In 1989, the late Professor Michael C. Jensen rationalized private equity buyouts as a golden bullet for the “agency costs” problem in widely held companies. However, over the course of the succeeding three and a half decades, the private equity sector has changed almost beyond recognition. Consequently, a world which in the 1980s was heavily U.S.-centric and characterized by relatively small-scale, boutique finance firms has morphed into a globalized arena dominated by very large, multi-divisional, and bureaucratically complex financial conglomerates. Notwithstanding these seismic contextual changes, the Jensenian model of private equity remains the central theoretical paradigm through which private equity buyouts are understood within law and finance scholarship.

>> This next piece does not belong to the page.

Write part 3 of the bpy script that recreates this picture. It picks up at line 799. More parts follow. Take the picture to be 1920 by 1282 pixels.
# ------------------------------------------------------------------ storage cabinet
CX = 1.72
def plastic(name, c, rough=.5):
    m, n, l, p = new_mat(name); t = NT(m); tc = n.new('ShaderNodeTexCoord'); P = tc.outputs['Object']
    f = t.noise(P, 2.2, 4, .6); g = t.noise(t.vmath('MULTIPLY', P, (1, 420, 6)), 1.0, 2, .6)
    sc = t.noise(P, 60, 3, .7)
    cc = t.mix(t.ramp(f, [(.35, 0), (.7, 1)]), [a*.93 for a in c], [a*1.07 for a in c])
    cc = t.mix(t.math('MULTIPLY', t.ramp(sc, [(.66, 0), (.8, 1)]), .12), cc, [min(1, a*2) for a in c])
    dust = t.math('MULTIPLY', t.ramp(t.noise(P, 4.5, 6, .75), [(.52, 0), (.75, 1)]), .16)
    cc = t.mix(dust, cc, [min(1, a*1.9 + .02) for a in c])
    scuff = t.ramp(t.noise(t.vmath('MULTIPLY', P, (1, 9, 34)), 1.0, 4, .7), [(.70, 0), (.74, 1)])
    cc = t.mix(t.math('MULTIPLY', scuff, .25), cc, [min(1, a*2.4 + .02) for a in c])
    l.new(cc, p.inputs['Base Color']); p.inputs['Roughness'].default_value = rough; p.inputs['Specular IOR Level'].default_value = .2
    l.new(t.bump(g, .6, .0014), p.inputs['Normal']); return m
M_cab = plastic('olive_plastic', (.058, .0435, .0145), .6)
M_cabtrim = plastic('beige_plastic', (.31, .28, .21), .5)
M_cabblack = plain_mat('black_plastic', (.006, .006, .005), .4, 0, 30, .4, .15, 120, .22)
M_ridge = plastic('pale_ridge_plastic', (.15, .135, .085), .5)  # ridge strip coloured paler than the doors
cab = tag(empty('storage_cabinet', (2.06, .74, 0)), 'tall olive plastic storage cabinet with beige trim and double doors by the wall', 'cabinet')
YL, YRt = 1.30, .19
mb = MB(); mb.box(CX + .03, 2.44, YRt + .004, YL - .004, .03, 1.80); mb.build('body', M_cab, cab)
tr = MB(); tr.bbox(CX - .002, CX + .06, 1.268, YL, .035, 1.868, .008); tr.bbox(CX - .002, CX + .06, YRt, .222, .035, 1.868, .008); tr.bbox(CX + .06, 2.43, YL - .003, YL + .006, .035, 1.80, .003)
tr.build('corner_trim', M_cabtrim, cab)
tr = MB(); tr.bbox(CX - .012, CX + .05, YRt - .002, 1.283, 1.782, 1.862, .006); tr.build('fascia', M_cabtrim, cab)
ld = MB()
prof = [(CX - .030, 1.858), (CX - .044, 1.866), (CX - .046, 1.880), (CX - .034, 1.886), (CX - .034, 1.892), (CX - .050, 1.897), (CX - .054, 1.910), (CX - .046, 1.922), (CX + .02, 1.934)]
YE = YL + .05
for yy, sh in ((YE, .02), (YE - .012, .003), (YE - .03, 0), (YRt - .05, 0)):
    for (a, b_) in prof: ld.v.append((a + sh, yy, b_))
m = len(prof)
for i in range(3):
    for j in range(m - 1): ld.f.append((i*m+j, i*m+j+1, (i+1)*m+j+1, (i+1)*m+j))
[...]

This Article tracks the evolution of large-scale private equity firms over the past half-century, from their original guise as monoline and slim boutiques to their contemporary status as sophisticated multi-product suites. It highlights the conflict between General Partner and Limited Partner interests where fee streams become a more attractive revenue source for private equity firms than performance-based carry. It argues that this conflict encourages private equity firms to adopt an asset-gathering mentality at the expense of maximizing fund capital gains, which is a critical new agency costs problem for the sector at large. Accordingly, this Article posits that a critical reappraisal of the descriptive relevance of the Jensenian theory of private equity is now long overdue, to enable it to take account of this changed organizational context.